Given all of the politics and sensitivities related to these issues, these might not be the types of issues which work well in a large, public discussion. With strategy comes power…and some will see their power grow while others do not. Some hard choices need to be made, since there are typically not enough resources to go around. It may be better to do this type of decision-making in a more private, one-on-one environment, than in a large gathering at a resort.

5) Rallying the Troops
Once the first four topics have been covered, the fifth task is to communicate the vision to the organization and rally the troops around supporting the decision. Off-sites are actually rather good settings for this type of activity. You can control the environment at an off-site and get people focused on the vision without a lot of distraction. There are opportunities to motivate people to action through razzle-dazzle and powerful presentations.
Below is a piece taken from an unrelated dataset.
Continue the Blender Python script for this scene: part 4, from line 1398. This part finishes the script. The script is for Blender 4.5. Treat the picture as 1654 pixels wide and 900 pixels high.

Of course, if you skip the first four steps (which require substantial time prior to the event), there isn’t much to rally people behind.

6) Monitoring Progress
Once a strategy is set in motion, the task is still not over. One needs to monitor progress to ensure that:

a) Tasks are getting done properly, timely and within budget.
b) Tasks are leading to the proper outcome. If not, then what modifications are needed to get the strategy back on track?

Neither of these two points can be done at the off-site meeting. They can only be done later, after the strategy is set in motion.

Strategic off-site sessions at a resort may be a useful (but not the most critical or most necessary) element in a larger strategic process. Without the entire process, however, these off-sites can become little more than “corporate vacations.” Leave the vacations to your personal time, such as the Memorial Day weekend.

Sometimes today, about the most sophisticated a strategic discussion gets is whether or not to sell out to privatization using money from a hedge fund. That type of discussion certainly does not require time at a resort. And I’m pretty sure the hedge fund won’t want you to spend a lot of money on time at resorts, either.